Vargas Llosa escribía que en el Tercer Mundo “lo prototípico de una elección tercermundista es que en ella todo parece estar en cuestión y volver a fojas cero; desde la naturaleza misma de las instituciones hasta la política económica y las relaciones entre el poder y la sociedad. Todo puede revertirse y, en consecuencia, el país retroceder de golpe, perdiendo de la noche a la mañana todo lo ganado a lo largo de años… Por esto lo característico del subdesarrollo es vivir saltando, más hacia atrás que hacia delante, o en el mismo sitio, sin avanzar”.
Y en ese punto de inflexión es donde parece que estamos. Como resultado de la violencia y del desafío al orden público y el consiguiente debilitamiento de las instituciones del Estado de Derecho, se consolidó la idea de reescribir la Constitución Política del Estado sobre una página en blanco.
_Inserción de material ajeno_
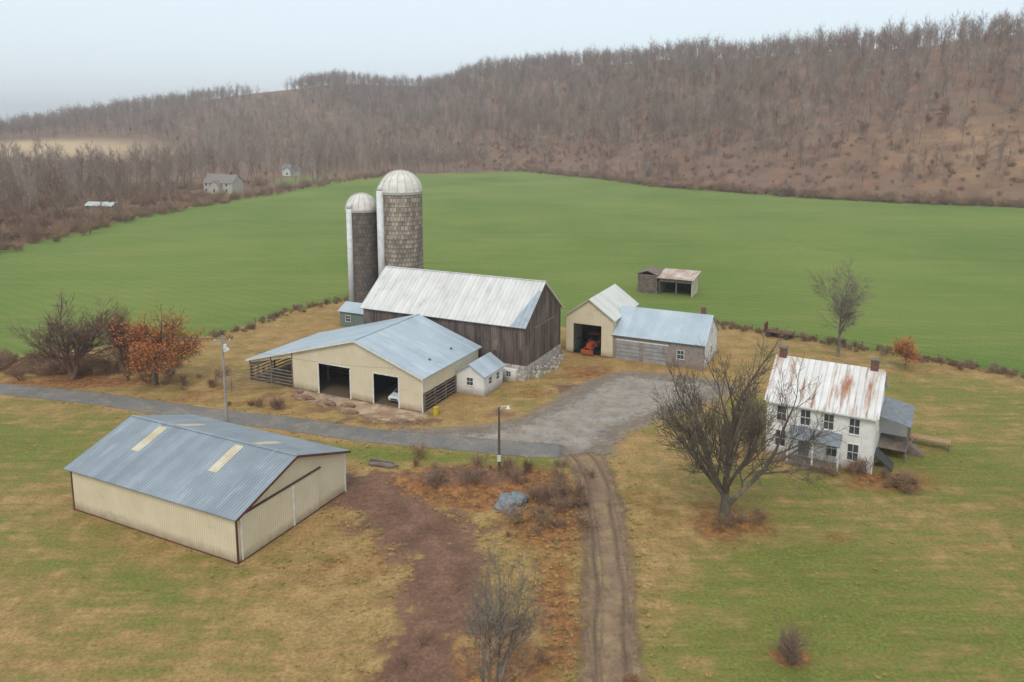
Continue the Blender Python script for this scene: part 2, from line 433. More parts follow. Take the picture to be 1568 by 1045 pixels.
barnroof = surf('aged_white_metal_roof', (.66,.64,.61), (.56,.54,.51), .5, stretch=(2,.4,1), rib=('X',.61), ribdist=.03, ribdark=.25, rough=.5,
                c3=(.38,.33,.28), c3scale=.5, c3stretch=(1,.35,1), c3lo=.56, c3hi=.82, sheets=('X',.61,.05))
houseroof = surf('rusty_white_metal_roof', (.72,.70,.67), (.62,.59,.55), .7, rib=('X',.6), ribdist=.04, ribdark=.35, rough=.5,
                 c3=(.34,.15,.075), c3scale=.9, c3stretch=(1.6,.2,.3), c3lo=.50, c3hi=.66, sheets=('X',.6,.06))
oldwood = surf('weathered_barn_boards', (.16,.115,.10), (.075,.055,.048), 5., stretch=(1,1,.06), rib=('X',.3), ribdist=-.02, ribdark=.5, rough=.9,
               c3=(.23,.185,.16), c3scale=.7, c3stretch=(1,1,.3), c3lo=.48, c3hi=.75, sheets=('X',.3,.25))
oldwoodY = surf('weathered_barn_boards_gable', (.16,.12,.10), (.07,.05,.043), 5., stretch=(1,1,.06), rib=('Y',.3), ribdist=-.02, ribdark=.6, rough=.9,
               c3=(.23,.19,.165), c3scale=.7, c3stretch=(1,1,.3), c3lo=.48, c3hi=.75, sheets=('Y',.3,.3))
stonew = surf('whitewashed_stone', (.55,.51,.45), (.22,.19,.16), 2.2, rough=.9, bump=1., ribdist=.08, c3=(.66,.64,.6), c3scale=1.2)
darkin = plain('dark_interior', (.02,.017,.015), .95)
wood = surf('grey_wood', (.23,.185,.145), (.13,.10,.08), 4., stretch=(.3,.3,.3), rough=.9)
tanwood = surf('fresh_wood', (.40,.25,.13), (.28,.17,.09), 4., rough=.8)
whitewall = surf('white_painted_stucco', (.76,.75,.72), (.66,.64,.60), .9, rough=.8, c3=(.38,.35,.31), c3scale=1.1, c3lo=.6, c3hi=.85, bump=.3, ribdist=.03, base_dirt=.6)
glass = surf('window_glass', (.035,.045,.055), (.06,.075,.09), 1.2, rough=.12, spec=.6)
brick = surf('chimney_brick', (.19,.10,.075), (.12,.065,.05), 6., rough=.9)
greywood = surf('grey_shingle', (.23,.25,.265), (.15,.165,.18), 2., rough=.8)
galv = surf('galvanised_steel', (.66,.67,.66), (.52,.53,.52), 1.2, rough=.5)
steeld = plain('dark_steel', (.06,.06,.06), .5)
greensid = plain('green_siding', (.16,.22,.18))

RZ = -math.radians(25.85)
def E(name, px, py, rz=RZ): return empty(name, (px, py, 0), rz)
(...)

Subyacente a la discusión en curso existe un enfrentamiento radical entre dos visiones antagónicas respecto de la naturaleza de la democracia bajo la cual queremos vivir y en relación a cuál modelo de desarrollo debemos seguir. ¿Se trata del fin de la democracia liberal representativa (denostada una vez más como formal y burguesa) y su reemplazo por formas de democracia directa de tipo plebiscitario? ¿Estamos frente a la sustitución de la economía de mercado? ¿O bien mantendremos los principios fundantes de las democracias occidentales, que son precisamente la democracia representativa y la economía de mercado?
Una de las preguntas más interesantes que nos plantea la historia es por qué Latinoamérica —a diferencia de lo ocurrido en los países del hemisferio norte—, a pesar de la abundancia de sus recursos naturales, no ha logrado ni la estabilidad política de sus democracias, ni el anhelado desarrollo. Hay un factor común que ilumina al menos una parte del problema: una cultura política, largamente arraigada, que sostiene que todos los problemas tienen un origen constitucional y que se pueden remediar redactando una nueva Constitución. Así, una y otra vez, se vuelve a caer en la quimera utópica de que las carencias económicas y sociales se podrán resolver por el mero expediente de cambiar, una y otra vez, la Constitución.
¿De verdad necesitamos un cambio radical? ¿Una nueva Constitución podrá efectivamente satisfacer las demandas sociales concretas de la población? ¿Sirven los derechos económicos y sociales constitucionalmente garantizados si no existen los medios materiales para hacerlos efectivos? ¿Se puede aumentar el gasto social indefinidamente si no va acompañado de crecimiento económico?
Pues bien, por tres décadas las instituciones que Chile fue adoptando y adaptando permitieron el período de mayor crecimiento económico y estabilidad política de nuestra historia. Es más, este cambio en las condiciones materiales tuvo consecuencias sociales beneficiosas para la mayoría de la población, en términos de menor pobreza, mejor desarrollo humano, reducción de la brecha entre ricos y pobres en años de escolaridad, acceso a la educación superior, aumento de las expectativas de vida, democratización del acceso a la información y disminución en la desigualdad de los ingresos, sobre todo en las nuevas generaciones con mejor educación.
Se hablaba del milagro chileno. Pues bien, en materias terrenales los milagros no existen y los resultados alcanzados son la consecuencia lógica de ciertas políticas públicas aplicadas y de los principios que las inspiraron: democracia, derechos de propiedad, iniciativa empresarial, mercados abiertos, globalización y equilibrios macroeconómicos. Nada muy nuevo. Simplemente la receta que, desde hace un tiempo histórico muy corto, le ha permitido solo a algunos países del mundo superar el estado de miseria que con anterioridad, por milenios, acompañó a la humanidad.